TASK DESCRIPTION
Every line that contains the word "scene" should be copied.
━━━━━━━━━━━━━━━━━━━━
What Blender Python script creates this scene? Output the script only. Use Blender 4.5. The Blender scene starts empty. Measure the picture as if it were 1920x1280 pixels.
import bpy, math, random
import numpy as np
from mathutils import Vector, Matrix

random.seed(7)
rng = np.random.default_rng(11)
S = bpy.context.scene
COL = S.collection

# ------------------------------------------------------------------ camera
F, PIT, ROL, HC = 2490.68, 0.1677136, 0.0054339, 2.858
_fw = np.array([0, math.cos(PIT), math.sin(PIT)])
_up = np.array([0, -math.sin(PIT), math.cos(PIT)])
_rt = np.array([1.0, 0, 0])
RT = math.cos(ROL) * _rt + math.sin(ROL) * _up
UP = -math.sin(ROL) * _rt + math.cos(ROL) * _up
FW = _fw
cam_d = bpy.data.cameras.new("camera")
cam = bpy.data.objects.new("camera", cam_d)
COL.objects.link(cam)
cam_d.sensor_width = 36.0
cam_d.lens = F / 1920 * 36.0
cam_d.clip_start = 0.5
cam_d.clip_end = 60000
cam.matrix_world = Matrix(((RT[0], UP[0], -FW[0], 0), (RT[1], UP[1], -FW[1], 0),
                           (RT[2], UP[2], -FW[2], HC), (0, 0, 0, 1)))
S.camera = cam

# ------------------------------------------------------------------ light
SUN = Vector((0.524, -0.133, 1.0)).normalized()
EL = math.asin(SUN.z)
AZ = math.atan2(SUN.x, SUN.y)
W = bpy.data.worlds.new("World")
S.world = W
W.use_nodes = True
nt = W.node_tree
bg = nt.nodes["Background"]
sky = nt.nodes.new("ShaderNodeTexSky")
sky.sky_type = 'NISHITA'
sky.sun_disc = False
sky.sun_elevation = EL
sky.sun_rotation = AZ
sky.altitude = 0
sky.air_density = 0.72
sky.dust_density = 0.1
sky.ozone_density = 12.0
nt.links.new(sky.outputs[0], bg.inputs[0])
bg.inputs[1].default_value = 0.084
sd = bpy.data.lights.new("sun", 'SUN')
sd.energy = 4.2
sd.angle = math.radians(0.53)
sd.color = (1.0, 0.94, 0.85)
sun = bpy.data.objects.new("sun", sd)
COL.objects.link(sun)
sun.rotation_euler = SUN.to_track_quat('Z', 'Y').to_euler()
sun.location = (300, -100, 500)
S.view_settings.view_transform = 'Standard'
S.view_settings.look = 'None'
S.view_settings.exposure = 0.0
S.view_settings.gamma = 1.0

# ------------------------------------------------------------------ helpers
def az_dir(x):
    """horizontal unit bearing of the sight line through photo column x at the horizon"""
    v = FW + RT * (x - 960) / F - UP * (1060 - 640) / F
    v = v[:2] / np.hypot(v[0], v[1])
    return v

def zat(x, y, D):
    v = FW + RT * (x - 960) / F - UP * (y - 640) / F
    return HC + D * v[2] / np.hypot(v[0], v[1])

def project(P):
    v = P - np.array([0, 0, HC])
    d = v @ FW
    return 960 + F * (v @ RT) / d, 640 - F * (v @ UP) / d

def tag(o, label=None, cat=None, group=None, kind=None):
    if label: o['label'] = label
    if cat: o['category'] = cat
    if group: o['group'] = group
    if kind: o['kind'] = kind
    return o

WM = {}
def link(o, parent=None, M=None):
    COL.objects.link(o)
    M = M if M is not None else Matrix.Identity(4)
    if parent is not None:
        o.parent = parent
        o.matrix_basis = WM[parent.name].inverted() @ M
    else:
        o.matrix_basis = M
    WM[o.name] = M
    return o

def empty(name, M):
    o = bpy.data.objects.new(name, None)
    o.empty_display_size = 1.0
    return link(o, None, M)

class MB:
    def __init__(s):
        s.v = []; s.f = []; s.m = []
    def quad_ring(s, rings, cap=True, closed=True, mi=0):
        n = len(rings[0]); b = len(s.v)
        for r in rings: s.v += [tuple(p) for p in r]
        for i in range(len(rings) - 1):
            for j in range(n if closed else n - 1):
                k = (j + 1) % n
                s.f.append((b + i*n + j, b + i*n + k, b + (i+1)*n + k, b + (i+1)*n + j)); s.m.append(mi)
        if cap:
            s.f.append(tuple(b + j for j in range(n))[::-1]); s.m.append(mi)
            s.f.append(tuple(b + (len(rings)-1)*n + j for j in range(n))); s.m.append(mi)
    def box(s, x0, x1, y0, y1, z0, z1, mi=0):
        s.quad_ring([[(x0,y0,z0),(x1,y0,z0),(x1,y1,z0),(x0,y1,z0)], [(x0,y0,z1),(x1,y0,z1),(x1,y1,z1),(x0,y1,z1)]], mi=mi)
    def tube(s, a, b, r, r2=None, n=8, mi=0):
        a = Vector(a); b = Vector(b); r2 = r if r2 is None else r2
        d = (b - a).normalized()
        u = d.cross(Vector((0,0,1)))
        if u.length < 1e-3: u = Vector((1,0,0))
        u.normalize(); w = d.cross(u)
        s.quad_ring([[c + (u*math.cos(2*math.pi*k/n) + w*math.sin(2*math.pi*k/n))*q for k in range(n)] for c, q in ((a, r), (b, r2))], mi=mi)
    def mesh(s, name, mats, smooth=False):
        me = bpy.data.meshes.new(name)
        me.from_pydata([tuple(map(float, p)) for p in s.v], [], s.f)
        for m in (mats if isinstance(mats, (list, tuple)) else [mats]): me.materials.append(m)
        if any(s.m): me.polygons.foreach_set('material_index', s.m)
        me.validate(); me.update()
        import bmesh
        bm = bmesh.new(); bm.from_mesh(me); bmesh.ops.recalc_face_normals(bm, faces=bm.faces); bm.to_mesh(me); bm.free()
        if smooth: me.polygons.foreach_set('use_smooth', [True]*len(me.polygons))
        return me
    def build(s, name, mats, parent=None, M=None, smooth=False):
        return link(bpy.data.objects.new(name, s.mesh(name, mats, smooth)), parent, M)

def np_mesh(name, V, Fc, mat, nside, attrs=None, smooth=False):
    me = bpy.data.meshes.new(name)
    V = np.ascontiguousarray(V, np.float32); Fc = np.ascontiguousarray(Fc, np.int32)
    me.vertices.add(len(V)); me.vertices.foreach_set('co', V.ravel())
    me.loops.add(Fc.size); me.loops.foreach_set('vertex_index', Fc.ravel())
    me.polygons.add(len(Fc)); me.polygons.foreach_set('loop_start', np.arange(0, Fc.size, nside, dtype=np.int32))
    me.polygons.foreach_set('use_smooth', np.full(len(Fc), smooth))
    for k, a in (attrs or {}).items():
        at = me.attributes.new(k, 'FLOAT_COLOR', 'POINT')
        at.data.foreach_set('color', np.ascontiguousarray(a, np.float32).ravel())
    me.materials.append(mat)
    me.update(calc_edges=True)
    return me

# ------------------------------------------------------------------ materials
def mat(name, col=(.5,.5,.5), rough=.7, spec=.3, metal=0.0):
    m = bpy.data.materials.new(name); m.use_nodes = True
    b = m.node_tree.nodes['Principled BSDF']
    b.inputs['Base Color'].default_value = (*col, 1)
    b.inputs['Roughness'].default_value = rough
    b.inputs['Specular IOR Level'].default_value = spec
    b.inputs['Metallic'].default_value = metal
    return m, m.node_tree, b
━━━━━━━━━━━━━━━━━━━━
PROBLEM SOLUTION
What Blender Python script creates this scene? Output the script only. Use Blender 4.5. The Blender scene starts empty. Measure the picture as if it were 1920x1280 pixels.
S = bpy.context.scene